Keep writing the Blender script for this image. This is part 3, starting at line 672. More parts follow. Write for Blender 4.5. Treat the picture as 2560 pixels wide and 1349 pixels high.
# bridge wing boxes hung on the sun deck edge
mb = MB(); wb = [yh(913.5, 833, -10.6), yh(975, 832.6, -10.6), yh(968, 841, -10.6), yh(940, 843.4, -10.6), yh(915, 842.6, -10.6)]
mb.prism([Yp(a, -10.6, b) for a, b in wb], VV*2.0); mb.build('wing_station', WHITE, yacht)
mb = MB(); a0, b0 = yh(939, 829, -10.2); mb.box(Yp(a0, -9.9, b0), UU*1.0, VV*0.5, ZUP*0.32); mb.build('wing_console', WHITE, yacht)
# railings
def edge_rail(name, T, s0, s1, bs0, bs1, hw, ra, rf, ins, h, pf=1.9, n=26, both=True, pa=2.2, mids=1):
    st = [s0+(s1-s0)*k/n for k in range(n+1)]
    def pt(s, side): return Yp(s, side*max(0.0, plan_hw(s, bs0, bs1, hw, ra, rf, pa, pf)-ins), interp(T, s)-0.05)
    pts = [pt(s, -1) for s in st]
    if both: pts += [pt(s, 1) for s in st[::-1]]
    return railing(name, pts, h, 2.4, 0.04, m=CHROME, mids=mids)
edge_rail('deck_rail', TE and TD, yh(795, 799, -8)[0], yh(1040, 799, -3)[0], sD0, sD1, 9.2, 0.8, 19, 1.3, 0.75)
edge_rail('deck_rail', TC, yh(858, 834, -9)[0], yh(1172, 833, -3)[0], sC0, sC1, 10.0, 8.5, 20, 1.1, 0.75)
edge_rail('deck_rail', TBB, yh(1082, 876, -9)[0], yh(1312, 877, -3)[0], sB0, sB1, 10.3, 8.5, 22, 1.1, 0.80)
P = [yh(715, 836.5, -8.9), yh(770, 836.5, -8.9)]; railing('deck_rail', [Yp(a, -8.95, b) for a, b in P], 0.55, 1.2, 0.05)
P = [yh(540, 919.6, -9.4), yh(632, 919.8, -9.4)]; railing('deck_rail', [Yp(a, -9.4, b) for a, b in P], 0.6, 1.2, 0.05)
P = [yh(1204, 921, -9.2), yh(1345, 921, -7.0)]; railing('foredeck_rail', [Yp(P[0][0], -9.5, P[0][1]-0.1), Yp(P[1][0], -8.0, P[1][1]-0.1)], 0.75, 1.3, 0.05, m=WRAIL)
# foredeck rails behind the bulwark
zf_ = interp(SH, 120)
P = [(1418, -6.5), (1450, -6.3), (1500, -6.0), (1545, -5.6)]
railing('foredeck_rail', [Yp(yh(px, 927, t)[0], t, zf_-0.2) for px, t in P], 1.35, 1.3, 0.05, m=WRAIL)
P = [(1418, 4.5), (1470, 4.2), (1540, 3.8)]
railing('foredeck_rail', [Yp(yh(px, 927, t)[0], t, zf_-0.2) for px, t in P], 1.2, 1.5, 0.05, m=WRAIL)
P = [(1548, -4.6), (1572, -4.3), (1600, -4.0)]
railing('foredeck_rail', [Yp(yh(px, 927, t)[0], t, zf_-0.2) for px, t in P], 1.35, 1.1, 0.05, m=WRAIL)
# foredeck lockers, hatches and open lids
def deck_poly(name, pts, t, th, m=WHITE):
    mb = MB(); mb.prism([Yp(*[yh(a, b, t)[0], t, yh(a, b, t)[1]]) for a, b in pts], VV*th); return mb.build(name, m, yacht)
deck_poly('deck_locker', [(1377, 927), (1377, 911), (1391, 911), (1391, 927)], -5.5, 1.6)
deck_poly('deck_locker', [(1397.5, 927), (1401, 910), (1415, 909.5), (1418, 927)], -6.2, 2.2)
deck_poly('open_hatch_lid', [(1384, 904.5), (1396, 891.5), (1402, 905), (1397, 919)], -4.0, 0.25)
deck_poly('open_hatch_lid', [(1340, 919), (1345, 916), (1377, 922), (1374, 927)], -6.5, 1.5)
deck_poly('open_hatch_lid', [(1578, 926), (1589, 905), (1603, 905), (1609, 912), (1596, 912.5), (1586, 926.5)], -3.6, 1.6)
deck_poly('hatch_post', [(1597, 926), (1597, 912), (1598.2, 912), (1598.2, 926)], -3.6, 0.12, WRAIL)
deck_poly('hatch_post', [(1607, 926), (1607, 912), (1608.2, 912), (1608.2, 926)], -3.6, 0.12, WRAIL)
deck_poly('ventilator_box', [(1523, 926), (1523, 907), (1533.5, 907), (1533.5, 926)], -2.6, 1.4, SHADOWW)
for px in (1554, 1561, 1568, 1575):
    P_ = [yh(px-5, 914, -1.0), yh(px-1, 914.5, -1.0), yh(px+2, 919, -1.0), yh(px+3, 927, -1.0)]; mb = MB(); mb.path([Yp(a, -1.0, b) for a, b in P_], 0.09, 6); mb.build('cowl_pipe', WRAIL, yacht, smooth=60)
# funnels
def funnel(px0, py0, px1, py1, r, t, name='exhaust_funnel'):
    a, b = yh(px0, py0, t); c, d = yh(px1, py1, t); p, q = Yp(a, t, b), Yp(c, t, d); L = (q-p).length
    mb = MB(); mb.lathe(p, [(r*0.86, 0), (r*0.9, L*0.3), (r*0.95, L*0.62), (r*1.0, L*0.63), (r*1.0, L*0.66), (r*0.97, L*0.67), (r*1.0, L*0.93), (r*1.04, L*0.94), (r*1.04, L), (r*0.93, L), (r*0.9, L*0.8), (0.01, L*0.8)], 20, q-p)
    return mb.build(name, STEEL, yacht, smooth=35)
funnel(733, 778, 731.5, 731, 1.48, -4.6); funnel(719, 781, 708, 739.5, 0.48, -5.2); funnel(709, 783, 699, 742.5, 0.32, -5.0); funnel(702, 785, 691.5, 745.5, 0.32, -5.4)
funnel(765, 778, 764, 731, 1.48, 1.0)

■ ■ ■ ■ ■

● **Set exercise**: Give back each line above precisely as it stands.

● **Answer to the problem**:
Keep writing the Blender script for this image. This is part 3, starting at line 672. More parts follow. Write for Blender 4.5. Treat the picture as 2560 pixels wide and 1349 pixels high.
# bridge wing boxes hung on the sun deck edge
mb = MB(); wb = [yh(913.5, 833, -10.6), yh(975, 832.6, -10.6), yh(968, 841, -10.6), yh(940, 843.4, -10.6), yh(915, 842.6, -10.6)]
mb.prism([Yp(a, -10.6, b) for a, b in wb], VV*2.0); mb.build('wing_station', WHITE, yacht)
mb = MB(); a0, b0 = yh(939, 829, -10.2); mb.box(Yp(a0, -9.9, b0), UU*1.0, VV*0.5, ZUP*0.32); mb.build('wing_console', WHITE, yacht)
# railings
def edge_rail(name, T, s0, s1, bs0, bs1, hw, ra, rf, ins, h, pf=1.9, n=26, both=True, pa=2.2, mids=1):
    st = [s0+(s1-s0)*k/n for k in range(n+1)]
    def pt(s, side): return Yp(s, side*max(0.0, plan_hw(s, bs0, bs1, hw, ra, rf, pa, pf)-ins), interp(T, s)-0.05)
    pts = [pt(s, -1) for s in st]
    if both: pts += [pt(s, 1) for s in st[::-1]]
    return railing(name, pts, h, 2.4, 0.04, m=CHROME, mids=mids)
edge_rail('deck_rail', TE and TD, yh(795, 799, -8)[0], yh(1040, 799, -3)[0], sD0, sD1, 9.2, 0.8, 19, 1.3, 0.75)
edge_rail('deck_rail', TC, yh(858, 834, -9)[0], yh(1172, 833, -3)[0], sC0, sC1, 10.0, 8.5, 20, 1.1, 0.75)
edge_rail('deck_rail', TBB, yh(1082, 876, -9)[0], yh(1312, 877, -3)[0], sB0, sB1, 10.3, 8.5, 22, 1.1, 0.80)
P = [yh(715, 836.5, -8.9), yh(770, 836.5, -8.9)]; railing('deck_rail', [Yp(a, -8.95, b) for a, b in P], 0.55, 1.2, 0.05)
P = [yh(540, 919.6, -9.4), yh(632, 919.8, -9.4)]; railing('deck_rail', [Yp(a, -9.4, b) for a, b in P], 0.6, 1.2, 0.05)
P = [yh(1204, 921, -9.2), yh(1345, 921, -7.0)]; railing('foredeck_rail', [Yp(P[0][0], -9.5, P[0][1]-0.1), Yp(P[1][0], -8.0, P[1][1]-0.1)], 0.75, 1.3, 0.05, m=WRAIL)
# foredeck rails behind the bulwark
zf_ = interp(SH, 120)
P = [(1418, -6.5), (1450, -6.3), (1500, -6.0), (1545, -5.6)]
railing('foredeck_rail', [Yp(yh(px, 927, t)[0], t, zf_-0.2) for px, t in P], 1.35, 1.3, 0.05, m=WRAIL)
P = [(1418, 4.5), (1470, 4.2), (1540, 3.8)]
railing('foredeck_rail', [Yp(yh(px, 927, t)[0], t, zf_-0.2) for px, t in P], 1.2, 1.5, 0.05, m=WRAIL)
P = [(1548, -4.6), (1572, -4.3), (1600, -4.0)]
railing('foredeck_rail', [Yp(yh(px, 927, t)[0], t, zf_-0.2) for px, t in P], 1.35, 1.1, 0.05, m=WRAIL)
# foredeck lockers, hatches and open lids
def deck_poly(name, pts, t, th, m=WHITE):
    mb = MB(); mb.prism([Yp(*[yh(a, b, t)[0], t, yh(a, b, t)[1]]) for a, b in pts], VV*th); return mb.build(name, m, yacht)
deck_poly('deck_locker', [(1377, 927), (1377, 911), (1391, 911), (1391, 927)], -5.5, 1.6)
deck_poly('deck_locker', [(1397.5, 927), (1401, 910), (1415, 909.5), (1418, 927)], -6.2, 2.2)
deck_poly('open_hatch_lid', [(1384, 904.5), (1396, 891.5), (1402, 905), (1397, 919)], -4.0, 0.25)
deck_poly('open_hatch_lid', [(1340, 919), (1345, 916), (1377, 922), (1374, 927)], -6.5, 1.5)
deck_poly('open_hatch_lid', [(1578, 926), (1589, 905), (1603, 905), (1609, 912), (1596, 912.5), (1586, 926.5)], -3.6, 1.6)
deck_poly('hatch_post', [(1597, 926), (1597, 912), (1598.2, 912), (1598.2, 926)], -3.6, 0.12, WRAIL)
deck_poly('hatch_post', [(1607, 926), (1607, 912), (1608.2, 912), (1608.2, 926)], -3.6, 0.12, WRAIL)
deck_poly('ventilator_box', [(1523, 926), (1523, 907), (1533.5, 907), (1533.5, 926)], -2.6, 1.4, SHADOWW)
for px in (1554, 1561, 1568, 1575):
    P_ = [yh(px-5, 914, -1.0), yh(px-1, 914.5, -1.0), yh(px+2, 919, -1.0), yh(px+3, 927, -1.0)]; mb = MB(); mb.path([Yp(a, -1.0, b) for a, b in P_], 0.09, 6); mb.build('cowl_pipe', WRAIL, yacht, smooth=60)
# funnels
def funnel(px0, py0, px1, py1, r, t, name='exhaust_funnel'):
    a, b = yh(px0, py0, t); c, d = yh(px1, py1, t); p, q = Yp(a, t, b), Yp(c, t, d); L = (q-p).length
    mb = MB(); mb.lathe(p, [(r*0.86, 0), (r*0.9, L*0.3), (r*0.95, L*0.62), (r*1.0, L*0.63), (r*1.0, L*0.66), (r*0.97, L*0.67), (r*1.0, L*0.93), (r*1.04, L*0.94), (r*1.04, L), (r*0.93, L), (r*0.9, L*0.8), (0.01, L*0.8)], 20, q-p)
    return mb.build(name, STEEL, yacht, smooth=35)
funnel(733, 778, 731.5, 731, 1.48, -4.6); funnel(719, 781, 708, 739.5, 0.48, -5.2); funnel(709, 783, 699, 742.5, 0.32, -5.0); funnel(702, 785, 691.5, 745.5, 0.32, -5.4)
funnel(765, 778, 764, 731, 1.48, 1.0)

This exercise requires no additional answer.